Transcribe every line of the listing below without any deviation.

^^^^

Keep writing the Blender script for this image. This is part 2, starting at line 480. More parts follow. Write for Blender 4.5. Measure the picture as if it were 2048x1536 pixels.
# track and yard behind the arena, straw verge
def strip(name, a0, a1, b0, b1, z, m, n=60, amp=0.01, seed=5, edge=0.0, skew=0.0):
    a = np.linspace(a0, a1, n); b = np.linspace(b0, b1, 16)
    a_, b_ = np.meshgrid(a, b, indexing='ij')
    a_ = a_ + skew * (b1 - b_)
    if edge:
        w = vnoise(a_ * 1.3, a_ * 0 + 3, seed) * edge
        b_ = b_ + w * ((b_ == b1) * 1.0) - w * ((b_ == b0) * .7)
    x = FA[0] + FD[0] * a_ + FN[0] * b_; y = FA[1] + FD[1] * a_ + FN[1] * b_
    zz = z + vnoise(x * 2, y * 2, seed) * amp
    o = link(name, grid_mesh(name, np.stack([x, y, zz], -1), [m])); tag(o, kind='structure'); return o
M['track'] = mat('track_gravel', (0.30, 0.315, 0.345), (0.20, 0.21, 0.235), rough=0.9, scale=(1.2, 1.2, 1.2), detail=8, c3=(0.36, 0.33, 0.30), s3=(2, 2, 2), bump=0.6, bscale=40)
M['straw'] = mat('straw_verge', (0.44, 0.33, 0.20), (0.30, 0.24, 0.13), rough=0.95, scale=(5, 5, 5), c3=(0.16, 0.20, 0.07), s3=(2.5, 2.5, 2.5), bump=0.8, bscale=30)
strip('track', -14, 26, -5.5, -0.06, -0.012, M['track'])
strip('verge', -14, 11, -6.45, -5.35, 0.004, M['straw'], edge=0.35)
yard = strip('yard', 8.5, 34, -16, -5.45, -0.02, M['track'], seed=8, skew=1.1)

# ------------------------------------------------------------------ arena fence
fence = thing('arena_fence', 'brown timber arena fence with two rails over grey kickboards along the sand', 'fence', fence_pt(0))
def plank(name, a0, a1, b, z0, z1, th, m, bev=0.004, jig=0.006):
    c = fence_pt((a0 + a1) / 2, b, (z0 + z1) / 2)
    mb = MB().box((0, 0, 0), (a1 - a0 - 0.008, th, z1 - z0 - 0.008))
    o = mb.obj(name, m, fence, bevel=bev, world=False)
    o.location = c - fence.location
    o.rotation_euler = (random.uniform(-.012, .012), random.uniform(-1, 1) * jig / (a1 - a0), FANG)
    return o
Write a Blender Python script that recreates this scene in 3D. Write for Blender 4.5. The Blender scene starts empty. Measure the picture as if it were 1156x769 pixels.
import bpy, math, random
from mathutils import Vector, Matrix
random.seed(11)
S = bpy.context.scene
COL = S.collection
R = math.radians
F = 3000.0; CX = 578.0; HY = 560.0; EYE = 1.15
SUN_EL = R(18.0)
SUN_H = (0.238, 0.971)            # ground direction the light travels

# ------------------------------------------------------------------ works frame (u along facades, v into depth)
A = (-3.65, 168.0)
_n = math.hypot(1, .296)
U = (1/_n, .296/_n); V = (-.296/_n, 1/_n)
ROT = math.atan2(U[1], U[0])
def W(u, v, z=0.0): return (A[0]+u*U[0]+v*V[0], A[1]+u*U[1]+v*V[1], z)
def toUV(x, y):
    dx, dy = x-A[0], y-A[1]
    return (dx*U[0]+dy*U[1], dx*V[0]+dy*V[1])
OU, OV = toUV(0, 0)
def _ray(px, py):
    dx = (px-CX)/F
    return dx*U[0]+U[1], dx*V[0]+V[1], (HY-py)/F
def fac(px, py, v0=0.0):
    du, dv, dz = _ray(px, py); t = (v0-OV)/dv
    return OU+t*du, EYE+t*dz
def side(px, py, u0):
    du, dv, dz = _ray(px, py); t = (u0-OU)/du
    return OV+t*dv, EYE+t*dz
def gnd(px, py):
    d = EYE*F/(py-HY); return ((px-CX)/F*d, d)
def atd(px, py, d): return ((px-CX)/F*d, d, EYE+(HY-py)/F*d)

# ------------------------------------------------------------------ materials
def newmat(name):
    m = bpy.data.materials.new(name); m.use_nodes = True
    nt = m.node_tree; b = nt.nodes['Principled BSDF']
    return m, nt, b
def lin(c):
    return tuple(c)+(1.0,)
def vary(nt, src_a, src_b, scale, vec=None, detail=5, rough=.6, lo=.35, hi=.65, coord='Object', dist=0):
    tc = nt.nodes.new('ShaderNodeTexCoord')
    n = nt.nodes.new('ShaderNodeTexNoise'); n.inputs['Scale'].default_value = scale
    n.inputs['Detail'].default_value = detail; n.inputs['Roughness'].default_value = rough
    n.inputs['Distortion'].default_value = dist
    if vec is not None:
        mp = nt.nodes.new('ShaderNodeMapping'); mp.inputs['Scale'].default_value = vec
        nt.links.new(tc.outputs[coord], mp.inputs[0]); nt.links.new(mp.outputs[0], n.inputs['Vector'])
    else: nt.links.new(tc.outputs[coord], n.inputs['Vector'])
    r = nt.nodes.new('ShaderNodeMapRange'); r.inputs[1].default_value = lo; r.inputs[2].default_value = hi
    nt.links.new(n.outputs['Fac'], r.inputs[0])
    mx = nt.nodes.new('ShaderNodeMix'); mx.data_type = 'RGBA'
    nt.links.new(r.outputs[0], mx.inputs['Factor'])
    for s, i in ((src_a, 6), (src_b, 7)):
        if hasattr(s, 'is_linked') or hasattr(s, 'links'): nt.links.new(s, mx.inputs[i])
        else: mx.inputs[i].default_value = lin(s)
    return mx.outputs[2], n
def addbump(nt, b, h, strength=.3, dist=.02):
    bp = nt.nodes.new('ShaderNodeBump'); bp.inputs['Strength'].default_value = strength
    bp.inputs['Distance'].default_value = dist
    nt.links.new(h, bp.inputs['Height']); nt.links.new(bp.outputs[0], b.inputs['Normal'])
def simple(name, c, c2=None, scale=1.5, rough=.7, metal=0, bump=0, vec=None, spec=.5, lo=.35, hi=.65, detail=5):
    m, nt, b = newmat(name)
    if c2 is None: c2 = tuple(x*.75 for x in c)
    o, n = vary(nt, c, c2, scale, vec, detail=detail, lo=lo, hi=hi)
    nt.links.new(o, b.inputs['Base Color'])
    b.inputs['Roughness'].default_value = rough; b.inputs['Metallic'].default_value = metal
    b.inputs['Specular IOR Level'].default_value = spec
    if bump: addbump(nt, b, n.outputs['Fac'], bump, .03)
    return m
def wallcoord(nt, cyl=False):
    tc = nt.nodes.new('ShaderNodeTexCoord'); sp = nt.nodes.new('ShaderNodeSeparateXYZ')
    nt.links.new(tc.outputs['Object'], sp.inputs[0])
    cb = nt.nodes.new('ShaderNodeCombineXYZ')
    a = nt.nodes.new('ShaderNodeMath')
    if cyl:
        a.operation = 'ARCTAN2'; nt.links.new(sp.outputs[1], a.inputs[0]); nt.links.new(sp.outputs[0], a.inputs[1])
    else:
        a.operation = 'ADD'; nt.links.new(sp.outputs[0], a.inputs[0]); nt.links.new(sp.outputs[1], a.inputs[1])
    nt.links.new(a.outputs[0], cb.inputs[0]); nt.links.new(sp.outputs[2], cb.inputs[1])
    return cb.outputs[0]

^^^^

* **Exercise output**:
Keep writing the Blender script for this image. This is part 2, starting at line 480. More parts follow. Write for Blender 4.5. Measure the picture as if it were 2048x1536 pixels.
# track and yard behind the arena, straw verge
def strip(name, a0, a1, b0, b1, z, m, n=60, amp=0.01, seed=5, edge=0.0, skew=0.0):
    a = np.linspace(a0, a1, n); b = np.linspace(b0, b1, 16)
    a_, b_ = np.meshgrid(a, b, indexing='ij')
    a_ = a_ + skew * (b1 - b_)
    if edge:
        w = vnoise(a_ * 1.3, a_ * 0 + 3, seed) * edge
        b_ = b_ + w * ((b_ == b1) * 1.0) - w * ((b_ == b0) * .7)
    x = FA[0] + FD[0] * a_ + FN[0] * b_; y = FA[1] + FD[1] * a_ + FN[1] * b_
    zz = z + vnoise(x * 2, y * 2, seed) * amp
    o = link(name, grid_mesh(name, np.stack([x, y, zz], -1), [m])); tag(o, kind='structure'); return o
M['track'] = mat('track_gravel', (0.30, 0.315, 0.345), (0.20, 0.21, 0.235), rough=0.9, scale=(1.2, 1.2, 1.2), detail=8, c3=(0.36, 0.33, 0.30), s3=(2, 2, 2), bump=0.6, bscale=40)
M['straw'] = mat('straw_verge', (0.44, 0.33, 0.20), (0.30, 0.24, 0.13), rough=0.95, scale=(5, 5, 5), c3=(0.16, 0.20, 0.07), s3=(2.5, 2.5, 2.5), bump=0.8, bscale=30)
strip('track', -14, 26, -5.5, -0.06, -0.012, M['track'])
strip('verge', -14, 11, -6.45, -5.35, 0.004, M['straw'], edge=0.35)
yard = strip('yard', 8.5, 34, -16, -5.45, -0.02, M['track'], seed=8, skew=1.1)

# ------------------------------------------------------------------ arena fence
fence = thing('arena_fence', 'brown timber arena fence with two rails over grey kickboards along the sand', 'fence', fence_pt(0))
def plank(name, a0, a1, b, z0, z1, th, m, bev=0.004, jig=0.006):
    c = fence_pt((a0 + a1) / 2, b, (z0 + z1) / 2)
    mb = MB().box((0, 0, 0), (a1 - a0 - 0.008, th, z1 - z0 - 0.008))
    o = mb.obj(name, m, fence, bevel=bev, world=False)
    o.location = c - fence.location
    o.rotation_euler = (random.uniform(-.012, .012), random.uniform(-1, 1) * jig / (a1 - a0), FANG)
    return o
Write a Blender Python script that recreates this scene in 3D. Write for Blender 4.5. The Blender scene starts empty. Measure the picture as if it were 1156x769 pixels.
import bpy, math, random
from mathutils import Vector, Matrix
random.seed(11)
S = bpy.context.scene
COL = S.collection
R = math.radians
F = 3000.0; CX = 578.0; HY = 560.0; EYE = 1.15
SUN_EL = R(18.0)
SUN_H = (0.238, 0.971)            # ground direction the light travels

# ------------------------------------------------------------------ works frame (u along facades, v into depth)
A = (-3.65, 168.0)
_n = math.hypot(1, .296)
U = (1/_n, .296/_n); V = (-.296/_n, 1/_n)
ROT = math.atan2(U[1], U[0])
def W(u, v, z=0.0): return (A[0]+u*U[0]+v*V[0], A[1]+u*U[1]+v*V[1], z)
def toUV(x, y):
    dx, dy = x-A[0], y-A[1]
    return (dx*U[0]+dy*U[1], dx*V[0]+dy*V[1])
OU, OV = toUV(0, 0)
def _ray(px, py):
    dx = (px-CX)/F
    return dx*U[0]+U[1], dx*V[0]+V[1], (HY-py)/F
def fac(px, py, v0=0.0):
    du, dv, dz = _ray(px, py); t = (v0-OV)/dv
    return OU+t*du, EYE+t*dz
def side(px, py, u0):
    du, dv, dz = _ray(px, py); t = (u0-OU)/du
    return OV+t*dv, EYE+t*dz
def gnd(px, py):
    d = EYE*F/(py-HY); return ((px-CX)/F*d, d)
def atd(px, py, d): return ((px-CX)/F*d, d, EYE+(HY-py)/F*d)

# ------------------------------------------------------------------ materials
def newmat(name):
    m = bpy.data.materials.new(name); m.use_nodes = True
    nt = m.node_tree; b = nt.nodes['Principled BSDF']
    return m, nt, b
def lin(c):
    return tuple(c)+(1.0,)
def vary(nt, src_a, src_b, scale, vec=None, detail=5, rough=.6, lo=.35, hi=.65, coord='Object', dist=0):
    tc = nt.nodes.new('ShaderNodeTexCoord')
    n = nt.nodes.new('ShaderNodeTexNoise'); n.inputs['Scale'].default_value = scale
    n.inputs['Detail'].default_value = detail; n.inputs['Roughness'].default_value = rough
    n.inputs['Distortion'].default_value = dist
    if vec is not None:
        mp = nt.nodes.new('ShaderNodeMapping'); mp.inputs['Scale'].default_value = vec
        nt.links.new(tc.outputs[coord], mp.inputs[0]); nt.links.new(mp.outputs[0], n.inputs['Vector'])
    else: nt.links.new(tc.outputs[coord], n.inputs['Vector'])
    r = nt.nodes.new('ShaderNodeMapRange'); r.inputs[1].default_value = lo; r.inputs[2].default_value = hi
    nt.links.new(n.outputs['Fac'], r.inputs[0])
    mx = nt.nodes.new('ShaderNodeMix'); mx.data_type = 'RGBA'
    nt.links.new(r.outputs[0], mx.inputs['Factor'])
    for s, i in ((src_a, 6), (src_b, 7)):
        if hasattr(s, 'is_linked') or hasattr(s, 'links'): nt.links.new(s, mx.inputs[i])
        else: mx.inputs[i].default_value = lin(s)
    return mx.outputs[2], n
def addbump(nt, b, h, strength=.3, dist=.02):
    bp = nt.nodes.new('ShaderNodeBump'); bp.inputs['Strength'].default_value = strength
    bp.inputs['Distance'].default_value = dist
    nt.links.new(h, bp.inputs['Height']); nt.links.new(bp.outputs[0], b.inputs['Normal'])
def simple(name, c, c2=None, scale=1.5, rough=.7, metal=0, bump=0, vec=None, spec=.5, lo=.35, hi=.65, detail=5):
    m, nt, b = newmat(name)
    if c2 is None: c2 = tuple(x*.75 for x in c)
    o, n = vary(nt, c, c2, scale, vec, detail=detail, lo=lo, hi=hi)
    nt.links.new(o, b.inputs['Base Color'])
    b.inputs['Roughness'].default_value = rough; b.inputs['Metallic'].default_value = metal
    b.inputs['Specular IOR Level'].default_value = spec
    if bump: addbump(nt, b, n.outputs['Fac'], bump, .03)
    return m
def wallcoord(nt, cyl=False):
    tc = nt.nodes.new('ShaderNodeTexCoord'); sp = nt.nodes.new('ShaderNodeSeparateXYZ')
    nt.links.new(tc.outputs['Object'], sp.inputs[0])
    cb = nt.nodes.new('ShaderNodeCombineXYZ')
    a = nt.nodes.new('ShaderNodeMath')
    if cyl:
        a.operation = 'ARCTAN2'; nt.links.new(sp.outputs[1], a.inputs[0]); nt.links.new(sp.outputs[0], a.inputs[1])
    else:
        a.operation = 'ADD'; nt.links.new(sp.outputs[0], a.inputs[0]); nt.links.new(sp.outputs[1], a.inputs[1])
    nt.links.new(a.outputs[0], cb.inputs[0]); nt.links.new(sp.outputs[2], cb.inputs[1])
    return cb.outputs[0]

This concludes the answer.